• What the task asks
Look through the data and write out every line with the word "that" in it.

╭──

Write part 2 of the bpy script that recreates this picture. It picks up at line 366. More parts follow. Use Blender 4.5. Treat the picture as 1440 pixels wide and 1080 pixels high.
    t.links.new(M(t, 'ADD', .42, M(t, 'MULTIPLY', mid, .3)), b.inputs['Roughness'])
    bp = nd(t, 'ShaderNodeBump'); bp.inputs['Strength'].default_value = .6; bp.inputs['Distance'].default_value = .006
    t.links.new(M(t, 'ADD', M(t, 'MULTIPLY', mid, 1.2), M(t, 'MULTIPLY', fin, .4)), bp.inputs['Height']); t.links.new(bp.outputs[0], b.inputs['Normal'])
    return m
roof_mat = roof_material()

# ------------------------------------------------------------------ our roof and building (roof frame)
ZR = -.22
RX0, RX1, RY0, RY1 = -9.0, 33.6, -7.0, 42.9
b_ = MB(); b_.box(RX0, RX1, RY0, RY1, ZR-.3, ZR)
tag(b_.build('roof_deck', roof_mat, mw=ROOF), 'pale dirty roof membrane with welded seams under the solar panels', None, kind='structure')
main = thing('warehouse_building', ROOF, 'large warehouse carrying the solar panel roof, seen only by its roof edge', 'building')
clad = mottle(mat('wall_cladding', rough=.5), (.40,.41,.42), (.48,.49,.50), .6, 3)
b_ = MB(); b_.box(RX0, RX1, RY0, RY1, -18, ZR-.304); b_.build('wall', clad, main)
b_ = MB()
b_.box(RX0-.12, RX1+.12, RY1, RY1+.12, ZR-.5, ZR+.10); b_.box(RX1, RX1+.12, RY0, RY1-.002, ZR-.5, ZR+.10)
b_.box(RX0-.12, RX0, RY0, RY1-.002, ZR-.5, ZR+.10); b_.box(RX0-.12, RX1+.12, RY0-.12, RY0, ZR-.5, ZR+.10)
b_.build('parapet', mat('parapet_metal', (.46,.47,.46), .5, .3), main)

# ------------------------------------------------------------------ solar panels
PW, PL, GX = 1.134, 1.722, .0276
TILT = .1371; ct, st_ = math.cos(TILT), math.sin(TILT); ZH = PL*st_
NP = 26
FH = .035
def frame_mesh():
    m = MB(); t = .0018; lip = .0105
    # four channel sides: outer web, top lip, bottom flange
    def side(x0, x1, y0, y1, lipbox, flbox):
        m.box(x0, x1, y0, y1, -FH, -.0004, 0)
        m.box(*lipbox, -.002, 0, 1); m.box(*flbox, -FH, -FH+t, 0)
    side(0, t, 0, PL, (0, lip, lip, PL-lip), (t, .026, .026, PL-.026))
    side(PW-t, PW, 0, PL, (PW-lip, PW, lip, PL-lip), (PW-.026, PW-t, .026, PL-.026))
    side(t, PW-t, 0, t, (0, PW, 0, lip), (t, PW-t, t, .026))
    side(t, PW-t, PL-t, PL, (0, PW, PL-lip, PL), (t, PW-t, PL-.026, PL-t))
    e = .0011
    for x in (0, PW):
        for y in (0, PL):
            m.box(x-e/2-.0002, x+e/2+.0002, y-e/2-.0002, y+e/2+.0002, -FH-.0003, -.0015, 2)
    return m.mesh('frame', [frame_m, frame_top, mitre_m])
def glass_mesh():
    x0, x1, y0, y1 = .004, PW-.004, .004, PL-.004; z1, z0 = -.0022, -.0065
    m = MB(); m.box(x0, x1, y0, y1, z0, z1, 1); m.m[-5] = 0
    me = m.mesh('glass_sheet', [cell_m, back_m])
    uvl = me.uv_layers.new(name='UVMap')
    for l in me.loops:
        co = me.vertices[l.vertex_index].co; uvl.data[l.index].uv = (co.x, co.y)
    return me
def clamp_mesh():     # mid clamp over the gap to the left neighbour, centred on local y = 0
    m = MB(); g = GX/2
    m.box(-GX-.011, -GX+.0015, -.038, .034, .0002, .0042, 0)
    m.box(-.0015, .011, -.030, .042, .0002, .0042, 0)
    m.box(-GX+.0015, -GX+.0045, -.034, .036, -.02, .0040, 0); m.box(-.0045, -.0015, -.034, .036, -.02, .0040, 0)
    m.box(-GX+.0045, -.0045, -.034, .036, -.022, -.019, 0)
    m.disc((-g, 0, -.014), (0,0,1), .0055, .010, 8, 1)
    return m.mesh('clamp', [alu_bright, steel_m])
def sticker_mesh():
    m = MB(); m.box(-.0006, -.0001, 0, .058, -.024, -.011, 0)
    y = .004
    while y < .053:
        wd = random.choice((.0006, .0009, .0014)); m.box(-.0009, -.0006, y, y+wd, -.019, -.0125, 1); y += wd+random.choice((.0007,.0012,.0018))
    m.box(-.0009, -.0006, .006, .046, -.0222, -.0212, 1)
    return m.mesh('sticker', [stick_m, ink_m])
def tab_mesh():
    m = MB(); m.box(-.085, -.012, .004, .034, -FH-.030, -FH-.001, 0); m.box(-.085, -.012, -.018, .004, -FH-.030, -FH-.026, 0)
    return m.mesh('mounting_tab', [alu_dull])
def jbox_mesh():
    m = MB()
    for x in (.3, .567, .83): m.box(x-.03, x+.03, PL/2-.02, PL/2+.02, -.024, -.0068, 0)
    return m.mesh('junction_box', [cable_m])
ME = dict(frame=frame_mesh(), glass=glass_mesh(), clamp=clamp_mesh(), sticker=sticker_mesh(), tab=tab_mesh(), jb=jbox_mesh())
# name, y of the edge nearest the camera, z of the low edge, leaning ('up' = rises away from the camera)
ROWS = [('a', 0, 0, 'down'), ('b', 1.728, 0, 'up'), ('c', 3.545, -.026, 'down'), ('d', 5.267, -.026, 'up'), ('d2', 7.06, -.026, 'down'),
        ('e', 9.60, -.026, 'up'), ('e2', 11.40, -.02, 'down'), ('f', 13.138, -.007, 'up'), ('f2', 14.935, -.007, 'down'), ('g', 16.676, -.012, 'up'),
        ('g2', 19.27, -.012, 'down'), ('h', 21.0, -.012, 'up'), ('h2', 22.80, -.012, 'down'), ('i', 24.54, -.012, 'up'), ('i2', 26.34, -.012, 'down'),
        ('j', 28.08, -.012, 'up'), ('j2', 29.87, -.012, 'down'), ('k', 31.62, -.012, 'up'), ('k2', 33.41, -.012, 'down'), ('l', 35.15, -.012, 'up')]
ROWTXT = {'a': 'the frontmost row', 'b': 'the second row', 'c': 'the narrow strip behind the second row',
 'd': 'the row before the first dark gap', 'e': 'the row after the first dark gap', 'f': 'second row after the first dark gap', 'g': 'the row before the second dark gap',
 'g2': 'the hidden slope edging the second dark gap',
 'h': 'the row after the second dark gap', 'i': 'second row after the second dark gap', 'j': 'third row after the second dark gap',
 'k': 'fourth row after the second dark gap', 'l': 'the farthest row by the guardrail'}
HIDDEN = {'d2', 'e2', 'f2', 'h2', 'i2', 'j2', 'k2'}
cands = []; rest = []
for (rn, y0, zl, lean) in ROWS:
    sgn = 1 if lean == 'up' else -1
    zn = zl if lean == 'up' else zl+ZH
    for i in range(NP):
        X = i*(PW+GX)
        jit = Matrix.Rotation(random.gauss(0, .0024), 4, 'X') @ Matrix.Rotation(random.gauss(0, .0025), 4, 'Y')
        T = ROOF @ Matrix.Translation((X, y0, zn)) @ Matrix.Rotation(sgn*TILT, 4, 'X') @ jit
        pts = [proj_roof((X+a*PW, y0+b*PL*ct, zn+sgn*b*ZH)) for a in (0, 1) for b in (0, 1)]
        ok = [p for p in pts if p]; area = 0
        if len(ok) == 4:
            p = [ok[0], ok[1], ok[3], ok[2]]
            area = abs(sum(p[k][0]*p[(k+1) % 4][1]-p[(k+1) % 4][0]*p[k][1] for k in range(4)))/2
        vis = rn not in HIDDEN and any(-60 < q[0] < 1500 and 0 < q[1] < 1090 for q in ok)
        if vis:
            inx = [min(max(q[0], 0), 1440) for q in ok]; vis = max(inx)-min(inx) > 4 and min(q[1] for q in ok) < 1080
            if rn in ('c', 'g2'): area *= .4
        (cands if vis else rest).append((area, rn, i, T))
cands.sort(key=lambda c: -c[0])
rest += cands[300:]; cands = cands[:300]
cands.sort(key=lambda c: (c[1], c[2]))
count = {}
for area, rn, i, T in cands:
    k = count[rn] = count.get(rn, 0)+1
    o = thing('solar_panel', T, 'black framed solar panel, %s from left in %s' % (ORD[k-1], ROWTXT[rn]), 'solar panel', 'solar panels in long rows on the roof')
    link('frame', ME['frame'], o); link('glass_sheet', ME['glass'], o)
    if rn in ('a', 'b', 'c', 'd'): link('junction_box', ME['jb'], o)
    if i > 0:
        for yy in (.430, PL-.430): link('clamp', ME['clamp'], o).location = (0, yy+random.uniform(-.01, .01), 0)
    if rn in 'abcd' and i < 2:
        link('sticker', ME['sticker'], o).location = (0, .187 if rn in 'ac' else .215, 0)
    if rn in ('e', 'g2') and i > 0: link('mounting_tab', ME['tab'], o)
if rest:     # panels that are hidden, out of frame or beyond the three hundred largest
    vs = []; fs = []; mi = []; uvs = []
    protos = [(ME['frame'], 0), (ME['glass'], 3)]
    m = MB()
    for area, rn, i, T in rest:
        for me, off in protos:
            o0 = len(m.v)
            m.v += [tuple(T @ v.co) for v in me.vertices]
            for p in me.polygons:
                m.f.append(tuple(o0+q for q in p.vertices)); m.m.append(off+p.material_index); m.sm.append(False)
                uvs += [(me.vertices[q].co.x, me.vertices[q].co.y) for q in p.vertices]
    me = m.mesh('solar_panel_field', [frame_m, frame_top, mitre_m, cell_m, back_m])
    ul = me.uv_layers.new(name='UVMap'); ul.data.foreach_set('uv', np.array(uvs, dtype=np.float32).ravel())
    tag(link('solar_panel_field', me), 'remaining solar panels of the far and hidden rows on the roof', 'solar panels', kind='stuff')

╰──

• Answer for the task
Write part 2 of the bpy script that recreates this picture. It picks up at line 366. More parts follow. Use Blender 4.5. Treat the picture as 1440 pixels wide and 1080 pixels high.
if rest:     # panels that are hidden, out of frame or beyond the three hundred largest